Was Lost But Now Am Trouvelet

Browsing through the New York Public Library (NYPL) Digital Library collection, I ran across Trouvelot’s drawing (well, chromolithograph) of the planet Saturn, as observed on 30 November 1874. A beautiful drawing at first glance, but as I looked at it more, I grew troubled. Care to guess what troubled me?

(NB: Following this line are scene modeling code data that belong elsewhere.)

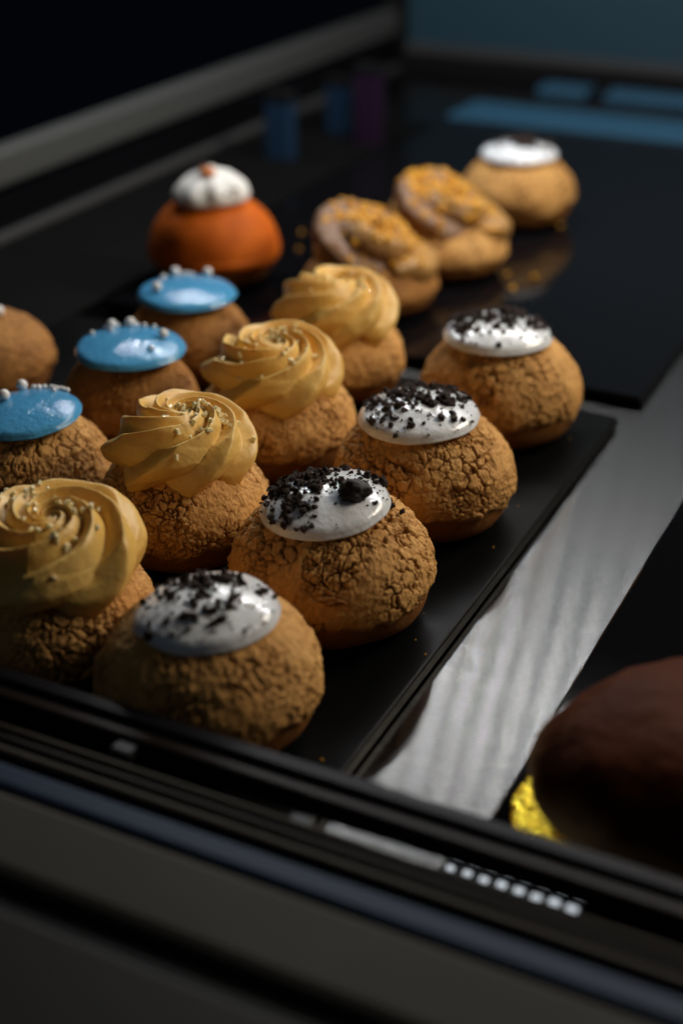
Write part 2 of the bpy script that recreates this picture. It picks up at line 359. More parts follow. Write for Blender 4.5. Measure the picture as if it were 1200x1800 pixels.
# ------------------------------------------------------------------ pastry builders
def choux(name, R, h, seed, nA, nz, mat, parent, c1=5.0e-3, d1=1.45e-3, d2=0.75e-3, lump=0.9e-3, lip=0.30, squash=1.0, rough=1.0):
    zc = 0.38*h
    t = np.linspace(0, 1, 600); psi = -pi/2 + t*pi
    r = np.where(psi < 0, np.cos(psi)**0.20, np.cos(psi)**0.92)*R
    z = np.where(psi < 0, zc - zc*np.abs(np.sin(psi))**1.0, zc + (h-zc)*np.abs(np.sin(psi))**1.06)
    r[0] = 0; r[-1] = 0
    s = np.concatenate([[0], np.cumsum(np.hypot(np.diff(r), np.diff(z)))]); s /= s[-1]
    ss = np.linspace(0.012, 0.993, nz)
    # underside sparsely: it cannot be seen
    rr = np.interp(ss, s, r); zz = np.interp(ss, s, z)
    dr = np.gradient(rr); dz = np.gradient(zz); L = np.hypot(dr, dz); nr = dz/L; nzv = -dr/L
    th = np.arange(nA)*2*pi/nA
    ct, stn = np.cos(th), np.sin(th)
    P = np.stack([rr[:, None]*ct, rr[:, None]*stn, zz[:, None] + 0*ct], -1).reshape(-1, 3)
    N = np.stack([nr[:, None]*ct, nr[:, None]*stn, nzv[:, None] + 0*ct], -1).reshape(-1, 3)
    off = np.array([seed*0.173, seed*0.311, seed*0.071])
    Q = P + off
    low = fbm(Q, 38, seed, 2)
    d = lump*low*1.6
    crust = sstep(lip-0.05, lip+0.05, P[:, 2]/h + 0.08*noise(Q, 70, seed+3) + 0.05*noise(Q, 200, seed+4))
    W = Q + 0.0019*np.stack([fbm(Q, 230, seed+20, 2), fbm(Q, 230, seed+21, 2), fbm(Q, 230, seed+22, 2)], -1) + 0.00055*np.stack([noise(Q, 900, seed+24), noise(Q, 900, seed+25), noise(Q, 900, seed+26)], -1)
    f1, f2, cid = worley(W, 1/c1, seed)
    g1, g2, cid2 = worley(W*np.array([1, 1, 1.0]), 2.3/c1, seed+40)
    wid = 0.09 + 0.09*noise(Q, 120, seed+5)
    k1 = sstep(0.01, 0.01 + np.maximum(wid, 0.045), f2-f1)
    k2 = sstep(0.02, 0.17, g2-g1)
    m1 = sstep(-0.35, 0.35, noise(Q, 85, seed+6))
    m2 = sstep(-0.25, 0.4, noise(Q, 110, seed+7))
    topf = 1 - 0.35*sstep(0.88, 1.0, P[:, 2]/h)
    e = -d1*(1-k1)*m1 - d2*(1-k2)*m2 + 0.75e-3*(cid-0.5)*k1*m1 + 0.42e-3*(cid2-0.5)*k2*(0.4+0.6*m2) + rough*(0.42e-3*fbm(Q, 480, seed+8, 3) + 0.22e-3*noise(Q, 1300, seed+18)) + 0.10e-3*(0.6-f1)
    low_e = 0.35e-3*fbm(Q*np.array([1, 1, 0.4]), 150, seed+9, 3) - 1.6e-3
    d = d + np.where(True, crust*e*topf + (1-crust)*low_e, 0)
    V = P + N*d[:, None]
    V[:, 2] = np.maximum(V[:, 2], 0.0002)
    crack = np.minimum(1-(1-k1)*m1*0.95, 1-(1-k2)*m2*0.6)
    F4 = grid_faces(nz, nA)
    V = np.vstack([V, [[0, 0, 0.0002], [0, 0, V[-nA:, 2].mean()]]]); nb = nz*nA
    j = np.arange(nA); j2 = (j+1) % nA
    F3 = np.concatenate([np.stack([np.full(nA, nb), j2, j], -1), np.stack([np.full(nA, nb+1), (nz-1)*nA+j, (nz-1)*nA+j2], -1)])
    me = mesh_np(name, V, F4, F3)
    attr(me, 'plate', np.concatenate([0.5 + 0.6*(cid-0.5)*m1 + 0.5*(cid2-0.5), [0.5, 0.5]]))
    attr(me, 'crack', np.concatenate([crack, [1, 1]])); attr(me, 'crust', np.concatenate([crust, [0, 1]]))
    return link(name, me, mat, parent)

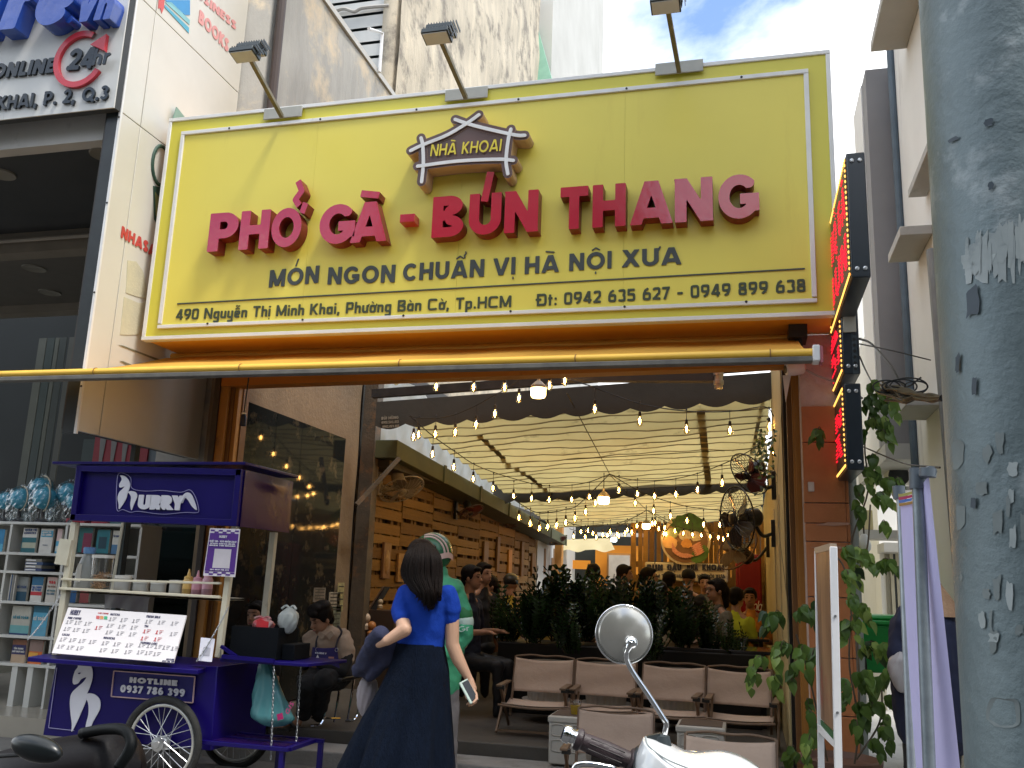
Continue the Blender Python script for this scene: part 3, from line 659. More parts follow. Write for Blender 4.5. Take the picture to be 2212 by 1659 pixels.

Aside from being (at least partially) responsible for introducing the gypsy moth to North America, Etiene Leopold Trouvelot worked for the Harvard Observatory and executed numerous drawings of “celestial phenomena as they appear to the trained eye and to an experienced draughtsman through the great modern telescopes.” A search through his drawings available from NYPL shows some pretty psychedelic stuff (check out his voluptuous, almost sexual sunspots), but given that astrophotography was still in its infancy, it makes sense that “an experienced draughtsman” would be given the task of reproducing what was seen through the eyepiece.

I have previously blogged on the challenges of using artwork as a basis of scientific communication, but I’m surprised by a major failing of this image—namely, the depiction of Saturn’s shadow on its rings. From Earth’s perspective (and presumably, Trouvelet was observing from a terrestrial vantage point), the Sun always appears to “our back” and Saturn’s rings look basically fully lit, with only a sliver of shadow at most—the highly angled, asymmetrical lighting shown in the image above simply isn’t possible. Furthermore, the shadow doesn’t appear to fall from the disk of the planet (it doesn’t line up properly), and it also suggests that the rings are not planar.

Given what was known 125 years ago about the solar system and Saturn, Trouvelet should have known better than to draw Saturn in this manner. It’s totally non-physical! And this is after he’d been working for Harvard for two years! And even if Trouvelet thought it appropriate, why would the astronomers for whom he worked allow such images to be printed?

I’m terribly confused…

This guy walked off with the Valz Prize from the Académie Française (whatever that is)? He even got a lunar crater named after him? And what exactly was his contribution to science? On the one hand, I would hope that he could have let go of some of his self-imposed prejudices (e.g., his art-deco Mars or his ouija-board meteors), but on the other hand, I wish he could have imposed more common sense on his drawings as well. Perhaps those are mutually exclusive, but looking at Trouvelet’s work, is it difficult to understand why people believed there were canals on Mars?